Abstract: Parent-Child Play in U.S. Working Family Life: Imaginative Play as a Context for Relational Learning (Society for Social Work and Research 14th Annual Conference: Social Work Research: A WORLD OF POSSIBILITIES)

13176 Parent-Child Play in U.S. Working Family Life: Imaginative Play as a Context for Relational Learning

Schedule:
Thursday, January 14, 2010: 4:30 PM
Seacliff A (Hyatt Regency)
* noted as presenting author
Karen Gainer Sirota, PhD , Rutgers University, Assistant Professor, New Brunswick, NJ
BACKGROUND/PURPOSE:

This study explores the everyday contexts and functions of parent-child play as it occurs naturalistically in the course of day-to-day family life. Developmental theorists (e.g., Bruner, 1975; Erikson, 1950; Piaget, 1951; Winnicott, 1971) have long championed the merits of play as integral to children's healthy, successful development and, accordingly, recommend that parents incorporate play activities into children's daily lives.

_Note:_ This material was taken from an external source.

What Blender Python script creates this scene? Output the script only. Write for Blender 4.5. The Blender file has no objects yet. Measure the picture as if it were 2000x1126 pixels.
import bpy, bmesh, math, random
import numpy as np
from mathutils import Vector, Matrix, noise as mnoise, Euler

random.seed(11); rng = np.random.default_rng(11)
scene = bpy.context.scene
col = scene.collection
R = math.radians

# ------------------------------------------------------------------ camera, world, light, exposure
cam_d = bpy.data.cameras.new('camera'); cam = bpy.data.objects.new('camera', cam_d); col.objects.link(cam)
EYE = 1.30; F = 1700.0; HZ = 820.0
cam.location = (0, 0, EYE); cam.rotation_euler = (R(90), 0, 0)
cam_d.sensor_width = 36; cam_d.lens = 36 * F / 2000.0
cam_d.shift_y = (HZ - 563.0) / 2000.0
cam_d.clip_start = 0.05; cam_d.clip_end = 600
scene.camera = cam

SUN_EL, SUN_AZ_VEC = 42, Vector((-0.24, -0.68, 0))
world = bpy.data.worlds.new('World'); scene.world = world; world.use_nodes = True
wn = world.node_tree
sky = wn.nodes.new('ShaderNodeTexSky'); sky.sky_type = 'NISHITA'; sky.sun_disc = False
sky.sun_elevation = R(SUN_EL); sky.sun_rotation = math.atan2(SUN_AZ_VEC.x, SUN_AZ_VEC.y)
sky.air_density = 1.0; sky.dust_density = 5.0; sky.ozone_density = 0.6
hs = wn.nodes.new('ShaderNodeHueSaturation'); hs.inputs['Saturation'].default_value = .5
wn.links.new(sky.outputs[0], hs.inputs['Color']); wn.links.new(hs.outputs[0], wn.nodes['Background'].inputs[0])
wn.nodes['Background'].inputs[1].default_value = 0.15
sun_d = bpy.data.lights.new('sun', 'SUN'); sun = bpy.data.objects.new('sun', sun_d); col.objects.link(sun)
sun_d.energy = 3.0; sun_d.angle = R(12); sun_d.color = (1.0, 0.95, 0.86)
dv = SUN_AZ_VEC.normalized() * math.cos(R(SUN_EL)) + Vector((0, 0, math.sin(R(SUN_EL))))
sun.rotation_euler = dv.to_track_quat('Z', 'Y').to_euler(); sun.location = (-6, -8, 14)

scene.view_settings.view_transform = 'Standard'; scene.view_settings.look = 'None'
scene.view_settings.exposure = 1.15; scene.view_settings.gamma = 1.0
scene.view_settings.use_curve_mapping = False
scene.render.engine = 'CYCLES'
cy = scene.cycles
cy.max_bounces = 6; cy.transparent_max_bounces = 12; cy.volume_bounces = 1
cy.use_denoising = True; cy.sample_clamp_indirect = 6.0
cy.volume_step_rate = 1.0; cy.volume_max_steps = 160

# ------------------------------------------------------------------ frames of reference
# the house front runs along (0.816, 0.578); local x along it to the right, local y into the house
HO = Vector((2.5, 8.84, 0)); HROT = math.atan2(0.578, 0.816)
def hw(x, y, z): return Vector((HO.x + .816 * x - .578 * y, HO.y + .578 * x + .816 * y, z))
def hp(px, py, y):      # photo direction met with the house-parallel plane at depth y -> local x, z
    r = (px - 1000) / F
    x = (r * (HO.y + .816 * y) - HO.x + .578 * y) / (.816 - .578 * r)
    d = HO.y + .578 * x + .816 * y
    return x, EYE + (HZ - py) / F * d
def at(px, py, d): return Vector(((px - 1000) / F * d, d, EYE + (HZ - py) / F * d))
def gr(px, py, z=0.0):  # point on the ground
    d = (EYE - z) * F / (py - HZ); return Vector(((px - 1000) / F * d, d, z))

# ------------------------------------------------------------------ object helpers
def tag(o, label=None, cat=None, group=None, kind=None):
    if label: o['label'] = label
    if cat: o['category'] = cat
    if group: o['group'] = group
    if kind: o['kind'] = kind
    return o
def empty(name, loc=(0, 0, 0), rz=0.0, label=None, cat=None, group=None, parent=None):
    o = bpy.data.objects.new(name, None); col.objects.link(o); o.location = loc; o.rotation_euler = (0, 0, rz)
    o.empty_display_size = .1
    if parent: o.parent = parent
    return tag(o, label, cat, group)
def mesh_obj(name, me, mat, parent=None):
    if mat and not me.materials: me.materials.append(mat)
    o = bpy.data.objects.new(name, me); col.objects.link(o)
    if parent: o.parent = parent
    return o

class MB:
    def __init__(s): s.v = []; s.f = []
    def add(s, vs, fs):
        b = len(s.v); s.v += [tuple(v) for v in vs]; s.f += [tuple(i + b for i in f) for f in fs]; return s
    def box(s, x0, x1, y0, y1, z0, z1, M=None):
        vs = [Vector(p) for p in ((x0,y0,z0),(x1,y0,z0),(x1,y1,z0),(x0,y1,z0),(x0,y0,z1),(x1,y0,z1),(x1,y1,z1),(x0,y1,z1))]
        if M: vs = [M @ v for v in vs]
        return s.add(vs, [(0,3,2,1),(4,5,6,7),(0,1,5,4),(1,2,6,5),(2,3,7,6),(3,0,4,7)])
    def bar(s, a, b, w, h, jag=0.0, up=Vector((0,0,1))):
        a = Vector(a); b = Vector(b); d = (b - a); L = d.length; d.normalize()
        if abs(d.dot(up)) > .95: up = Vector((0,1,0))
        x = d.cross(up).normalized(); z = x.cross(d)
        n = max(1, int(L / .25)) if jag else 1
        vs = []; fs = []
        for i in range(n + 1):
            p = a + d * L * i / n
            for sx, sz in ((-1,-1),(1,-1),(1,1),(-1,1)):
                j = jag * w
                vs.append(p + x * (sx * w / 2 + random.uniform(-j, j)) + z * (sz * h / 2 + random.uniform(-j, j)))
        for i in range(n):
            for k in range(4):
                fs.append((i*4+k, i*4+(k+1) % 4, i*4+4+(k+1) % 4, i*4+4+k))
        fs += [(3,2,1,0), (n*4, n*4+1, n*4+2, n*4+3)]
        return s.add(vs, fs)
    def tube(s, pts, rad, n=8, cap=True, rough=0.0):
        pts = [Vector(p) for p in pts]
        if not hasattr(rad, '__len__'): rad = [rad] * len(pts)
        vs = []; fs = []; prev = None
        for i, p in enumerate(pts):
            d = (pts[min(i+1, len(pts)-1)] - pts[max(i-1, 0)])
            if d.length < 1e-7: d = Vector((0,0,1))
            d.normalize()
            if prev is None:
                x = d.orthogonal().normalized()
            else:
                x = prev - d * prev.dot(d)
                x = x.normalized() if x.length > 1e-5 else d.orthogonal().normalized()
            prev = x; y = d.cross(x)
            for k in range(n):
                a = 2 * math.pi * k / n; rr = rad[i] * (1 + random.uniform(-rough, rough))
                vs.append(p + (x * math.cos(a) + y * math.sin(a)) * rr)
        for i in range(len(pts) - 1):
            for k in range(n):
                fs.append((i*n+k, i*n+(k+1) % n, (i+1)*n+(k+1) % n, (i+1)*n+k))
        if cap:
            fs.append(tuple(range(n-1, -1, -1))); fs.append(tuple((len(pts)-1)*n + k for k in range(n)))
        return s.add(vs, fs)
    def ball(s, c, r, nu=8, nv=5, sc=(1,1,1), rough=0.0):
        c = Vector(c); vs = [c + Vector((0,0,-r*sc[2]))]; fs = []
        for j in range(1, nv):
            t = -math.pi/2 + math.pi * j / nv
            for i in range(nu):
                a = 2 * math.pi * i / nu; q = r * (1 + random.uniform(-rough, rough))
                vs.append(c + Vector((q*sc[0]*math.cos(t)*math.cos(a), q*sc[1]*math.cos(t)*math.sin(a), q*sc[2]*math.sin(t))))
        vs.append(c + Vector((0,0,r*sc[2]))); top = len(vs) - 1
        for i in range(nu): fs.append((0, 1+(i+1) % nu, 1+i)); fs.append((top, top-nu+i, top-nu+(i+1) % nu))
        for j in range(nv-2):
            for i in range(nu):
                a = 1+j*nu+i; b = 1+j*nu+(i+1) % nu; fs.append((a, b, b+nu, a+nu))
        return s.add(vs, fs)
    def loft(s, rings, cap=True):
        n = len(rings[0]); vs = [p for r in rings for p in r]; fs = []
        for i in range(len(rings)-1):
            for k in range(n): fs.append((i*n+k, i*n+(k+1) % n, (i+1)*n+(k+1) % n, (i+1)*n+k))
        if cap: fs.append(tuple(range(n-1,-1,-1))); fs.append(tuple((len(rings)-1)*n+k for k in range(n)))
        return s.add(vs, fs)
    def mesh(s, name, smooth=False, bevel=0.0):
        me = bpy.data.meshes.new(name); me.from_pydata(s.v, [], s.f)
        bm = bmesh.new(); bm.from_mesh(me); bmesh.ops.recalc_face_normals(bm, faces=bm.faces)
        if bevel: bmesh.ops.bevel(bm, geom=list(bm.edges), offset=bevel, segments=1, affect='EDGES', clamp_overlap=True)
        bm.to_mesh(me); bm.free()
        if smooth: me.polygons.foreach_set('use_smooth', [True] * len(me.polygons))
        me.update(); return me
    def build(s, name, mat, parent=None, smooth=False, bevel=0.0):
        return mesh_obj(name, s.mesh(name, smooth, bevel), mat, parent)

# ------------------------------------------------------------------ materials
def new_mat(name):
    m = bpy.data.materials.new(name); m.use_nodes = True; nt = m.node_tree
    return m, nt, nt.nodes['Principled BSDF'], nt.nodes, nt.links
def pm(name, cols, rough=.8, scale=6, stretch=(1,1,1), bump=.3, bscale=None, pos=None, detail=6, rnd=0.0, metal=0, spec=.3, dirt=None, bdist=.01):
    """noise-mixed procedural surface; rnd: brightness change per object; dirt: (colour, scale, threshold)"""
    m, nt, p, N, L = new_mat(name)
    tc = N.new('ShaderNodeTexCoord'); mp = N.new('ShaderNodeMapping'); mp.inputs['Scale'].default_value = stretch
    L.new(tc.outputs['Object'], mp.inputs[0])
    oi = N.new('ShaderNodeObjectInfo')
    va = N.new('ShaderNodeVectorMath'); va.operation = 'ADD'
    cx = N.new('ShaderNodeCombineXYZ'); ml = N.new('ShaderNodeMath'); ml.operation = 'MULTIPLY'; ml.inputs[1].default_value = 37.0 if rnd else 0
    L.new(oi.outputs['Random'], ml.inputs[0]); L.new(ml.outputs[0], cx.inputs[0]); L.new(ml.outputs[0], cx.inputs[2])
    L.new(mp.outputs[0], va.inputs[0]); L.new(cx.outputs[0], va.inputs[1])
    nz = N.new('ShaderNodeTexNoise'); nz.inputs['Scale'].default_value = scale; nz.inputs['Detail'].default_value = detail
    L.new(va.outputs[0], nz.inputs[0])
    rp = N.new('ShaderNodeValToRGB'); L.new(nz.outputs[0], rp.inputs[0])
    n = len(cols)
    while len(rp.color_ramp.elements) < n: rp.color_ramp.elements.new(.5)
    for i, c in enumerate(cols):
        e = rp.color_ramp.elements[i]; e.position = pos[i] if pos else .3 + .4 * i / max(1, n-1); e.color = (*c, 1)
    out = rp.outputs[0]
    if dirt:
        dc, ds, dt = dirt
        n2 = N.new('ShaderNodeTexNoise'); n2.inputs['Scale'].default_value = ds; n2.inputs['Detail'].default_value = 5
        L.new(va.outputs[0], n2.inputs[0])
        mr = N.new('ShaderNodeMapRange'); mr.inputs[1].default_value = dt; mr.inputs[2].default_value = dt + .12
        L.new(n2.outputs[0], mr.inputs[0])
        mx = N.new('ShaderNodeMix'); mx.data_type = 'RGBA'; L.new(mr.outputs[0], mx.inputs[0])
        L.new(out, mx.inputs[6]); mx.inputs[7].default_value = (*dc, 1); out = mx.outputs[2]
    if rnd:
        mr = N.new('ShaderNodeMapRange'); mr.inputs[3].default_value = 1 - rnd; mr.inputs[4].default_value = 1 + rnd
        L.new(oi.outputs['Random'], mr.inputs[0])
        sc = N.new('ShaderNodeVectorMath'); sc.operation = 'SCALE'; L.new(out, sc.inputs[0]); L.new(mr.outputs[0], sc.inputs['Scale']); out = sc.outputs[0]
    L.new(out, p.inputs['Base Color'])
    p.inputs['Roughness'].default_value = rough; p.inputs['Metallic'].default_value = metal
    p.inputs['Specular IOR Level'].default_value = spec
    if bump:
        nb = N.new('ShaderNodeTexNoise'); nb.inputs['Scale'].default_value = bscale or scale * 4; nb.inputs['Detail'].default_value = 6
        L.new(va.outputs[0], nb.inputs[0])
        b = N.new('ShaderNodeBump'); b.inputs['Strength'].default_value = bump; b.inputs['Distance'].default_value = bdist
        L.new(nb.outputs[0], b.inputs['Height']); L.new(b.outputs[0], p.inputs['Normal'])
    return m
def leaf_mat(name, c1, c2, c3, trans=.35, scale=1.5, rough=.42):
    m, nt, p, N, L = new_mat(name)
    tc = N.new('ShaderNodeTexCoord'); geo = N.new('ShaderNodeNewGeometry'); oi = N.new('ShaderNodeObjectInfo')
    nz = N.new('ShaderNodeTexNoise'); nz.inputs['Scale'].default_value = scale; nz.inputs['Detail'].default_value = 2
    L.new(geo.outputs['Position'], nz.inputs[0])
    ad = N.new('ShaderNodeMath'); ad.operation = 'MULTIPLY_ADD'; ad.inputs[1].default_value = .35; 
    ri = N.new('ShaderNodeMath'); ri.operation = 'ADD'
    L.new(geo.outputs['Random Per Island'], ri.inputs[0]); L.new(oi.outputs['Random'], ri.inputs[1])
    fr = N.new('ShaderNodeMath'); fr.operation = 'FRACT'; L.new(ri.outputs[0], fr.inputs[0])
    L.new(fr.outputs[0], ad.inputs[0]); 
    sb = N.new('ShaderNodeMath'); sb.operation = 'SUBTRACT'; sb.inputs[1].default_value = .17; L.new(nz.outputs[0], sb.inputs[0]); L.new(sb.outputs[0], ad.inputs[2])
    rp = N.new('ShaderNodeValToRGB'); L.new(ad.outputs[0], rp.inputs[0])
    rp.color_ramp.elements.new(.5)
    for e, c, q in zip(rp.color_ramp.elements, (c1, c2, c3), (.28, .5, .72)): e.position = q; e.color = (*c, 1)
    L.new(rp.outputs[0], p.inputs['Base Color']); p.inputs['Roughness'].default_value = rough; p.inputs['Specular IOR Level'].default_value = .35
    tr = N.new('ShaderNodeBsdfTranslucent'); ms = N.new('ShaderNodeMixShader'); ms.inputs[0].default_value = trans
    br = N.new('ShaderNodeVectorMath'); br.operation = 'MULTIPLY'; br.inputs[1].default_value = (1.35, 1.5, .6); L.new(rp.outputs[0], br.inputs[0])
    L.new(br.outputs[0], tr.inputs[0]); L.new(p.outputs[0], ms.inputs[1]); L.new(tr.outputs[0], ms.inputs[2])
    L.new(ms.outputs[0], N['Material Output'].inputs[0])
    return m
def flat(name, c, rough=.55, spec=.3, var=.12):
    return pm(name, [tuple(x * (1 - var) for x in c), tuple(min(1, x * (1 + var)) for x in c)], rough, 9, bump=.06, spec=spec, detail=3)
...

Research by Haight and colleagues (e.g., 1993, 1997, 1999) further suggests that U.S. middle-class parents view imaginative play as facilitating children's development and actively involve their children in imaginative play activities. However, little research to date has examined the interpersonal, communicative processes that transpire during shared episodes of parent-child play. The current study addresses this research gap, providing a detailed focus on communicative aspects of parent-child play. Closely tracking family members' everyday activities, I examine how U.S. parents employ imaginative play as a developmentally and socioculturally meaningful site of relational engagement with their children. Further, I explore how spontaneously occurring parent-child play interludes engender and transmit moral lessons about preferred values, sentiments, and socialization goals.

METHODS:

Employing ethnographic participant-observation field methodology, the research draws upon ethnographically informed videotaped data of naturally occurring family interaction in the lives of 32 middle-class dual earner families residing in a major metropolitan region in the Western U.S., with participating families drawn from a variety of cultural backgrounds (e.g. African-American, Asian-American, Euro-American, Latino). Two ethnographer-videographers simultaneously documented family members as they went about their daily activities during mornings, afternoons, and evenings on three separate days (two weekdays plus Sunday) and during morning hours only on a fourth day (Saturday), yielding approximately 50-60 hours of interactional video data per family. All data were catalogued, labeled, and then digitized for purposes of transcription, coding, and analysis with vPrism computer software, which allows digitized images and audio-tracks to be temporally synchronized with corresponding written transcripts. Data were transcribed according to conversation analytic conventions (cf. Sacks, Schegloff, & Jefferson, 1974), then coded and analyzed along relevant dimensions using discourse and narrative analysis to identify and trace salient actions, stances, and communicative strategies involved in mentoring children's competencies, identities, and worldviews (cf. Ochs & Capps, 2001) in the midst of parent-child play.

RESULTS/IMPLICATIONS:

Close moment-by-moment analysis of spontaneously occurring interludes of parent-child play reveals that these everyday contexts of pretending serve to cultivate socioculturally organized aspects of self and relationality, as cooperative, pro-social behaviors are modeled and elicited alongside individualized self-expression as co-existing values in middle-class U.S. family life. As such, parental bonds of intimacy and reciprocity foster children's independence via shared play activities that cultivate and reinforce imaginative self-expression. Parent-child play constitutes a richly embellished context of relational engagement and emotional learning in which salient values and socialization goals are transmitted and reinforced through figurative components of the playfully enacted story frame and literal aspects of the unfolding interaction. By considering parent-child play as it naturalistically occurs amidst everyday family life, the study contributes to a more nuanced theoretical perspective regarding developmental and mental health benefits of imaginative play.